Before settling down to write this piece, I commissioned two female undergraduates at the University of Abuja and the Abia State University to source informed materials on this trend.
My resource persons who are third year law undergraduates painted very graphic pictures and told me gory tales of the large scale involvement of a great number of female students in prostitution all in a bid to meet up with some expenses in the campus and to also raise the needed cash to sort out some of their lecturers who have decided to institutionalize financial extortion as one strategy of improving their living condition as teachers.
To underscore the grave danger caused by this deepening social ill, the Women Affairs’ ministries of Cross River and Akwa Ibom States engaged in serious media warfare recently over allegation of infiltration of young female prostitutes into Calabar from the sister Akwa Ibom State.
The Cross River state commissioner for Women Affairs was reported in the media to have raised the alarm that the state capital is under attack from young females of Akwa Ibom origin who are engaged in the illicit business of selling their flesh to men of easy virtue.
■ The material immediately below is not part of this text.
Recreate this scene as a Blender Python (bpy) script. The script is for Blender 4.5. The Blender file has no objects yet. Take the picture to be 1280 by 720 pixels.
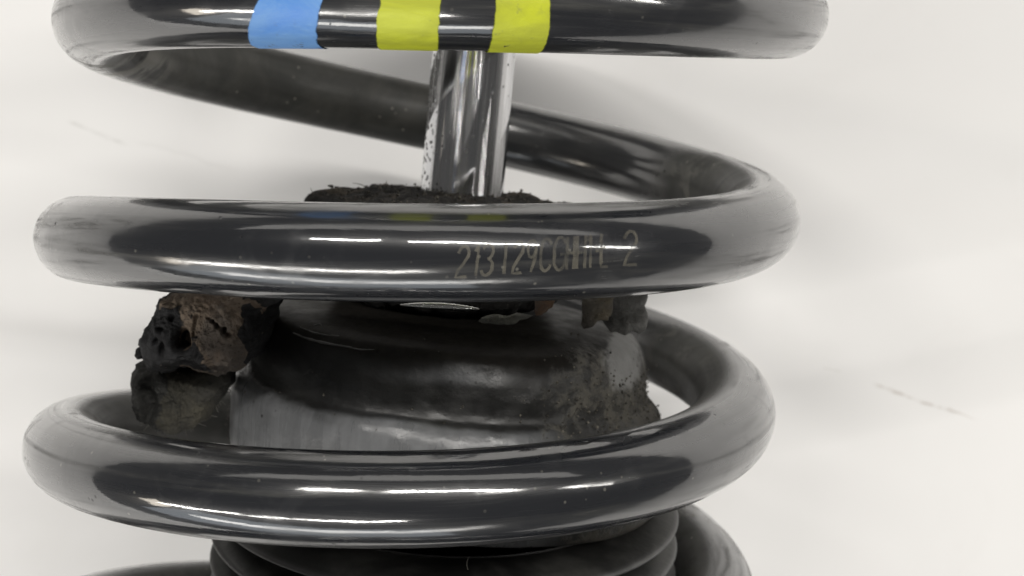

The Akwa Ibom State Women Affairs’ commissioner refuted the allegation that the young female prostitutes who invaded Cross River State are of AKwa Ibom State origin.
Another source of worry is that for nearly a decade since the emergence of the National Agency for the Prohibition of Traffic in Person and other related matters, (NAPTIP), that important organ of government has failed spectacularly to implement result- oriented awareness program to stop the spread of trafficking in persons and to effectively enforce punitive laws against the upsurge of involvement of our younger females in commercial sex activities.
Why has this very important institution not made it a point of duty to domicile their roving investigators and law enforcement officers to popular hotels in cities across the country to check the upsurge in the involvement of young female adults like Miss. Precious in the illicit trade of prostitution even against their will?
The trafficking in persons (prohibition) law enforcement and administration Act of 2003 as amended is replete with punitive provisions for offenders but this law has had little impact because of weak implementation.
That our angels have become whores was revealed in a recent news report by Champion newspaper of June 20th 2010 that some teen girls hawk sex in Port Harcourt, Rivers state for family up – keep.
Ademola Kazeem Fayemi of the department of philosophy, Lagos State University said only attitudinal change and the enforcement of radical economic empowerment programs for the female gender that can reduce the involvement of younger females in prostitution.
According to Fayemi; “It is clear that massive ethical re-orientation of the immorality of prostitution and human trafficking together with their hazardous effects are needed in order to educate women about their positions, the true causes of their plight, the potentialities of overcoming them and realistic modalities for effecting change.”
I believe that institutions such as NAPTIP and the federal and state ministries of Women Affairs must wake up to their statutory mandates so as to stamp out this ugly trend of involvement of our young female adults in commercial sex activities.